God is served and obeyed not by leaving the world behind, but rather in the midst of the world where we now live in the places of life the Creator has so arranged: in the congregation, in the civic community, and in the household. Christians are not drawn out of the mundane but called instead to live in Creation according to God’s command to love and serve the neighbor. Declared righteous by the Word of Christ we now live righteously in the world, daily dying to sin and living in the newness of life as we give of ourselves to the benefit and well-being of those people God has placed in our lives.
Christians are not drawn out of the mundane but called instead to live in Creation according to God’s command to love and serve the neighbor.

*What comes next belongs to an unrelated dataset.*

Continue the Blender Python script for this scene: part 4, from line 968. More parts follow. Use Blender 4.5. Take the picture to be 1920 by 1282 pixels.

Paying attention to the connection of the Table of Duties to the First Article will clarify the preaching of Sanctification. For Luther, the location of Sanctification (as the response of the believer) is not in the Third Article but in the First Article. God carries the action of all the verbs in Luther’s Explanation of the Third Article. The Third Articles takes us to the Second Article where we are made the possession of our Lord Jesus by His suffering and death and given to live under Him in His Kingdom and serve Him in everlasting righteousness, innocence, and blessedness. It is from the Second Article we go to the First Article confessing God as Father through His Son our Lord Jesus Christ. Sanctification, then, is getting used to the status we have as sons of God through faith in Christ who now recognize and joyfully engage the duty to thank, praise, serve, and obey Him, not under the compulsion of the Law, but from a “free and merry spirit,” created by the Gospel.
As we said at the beginning of this essay, the Catechism was born in the pulpit. We might also say it this way: the Catechism is at home in the evangelical pulpit, guiding and shaping what the preacher says so faith might be created and love given direction.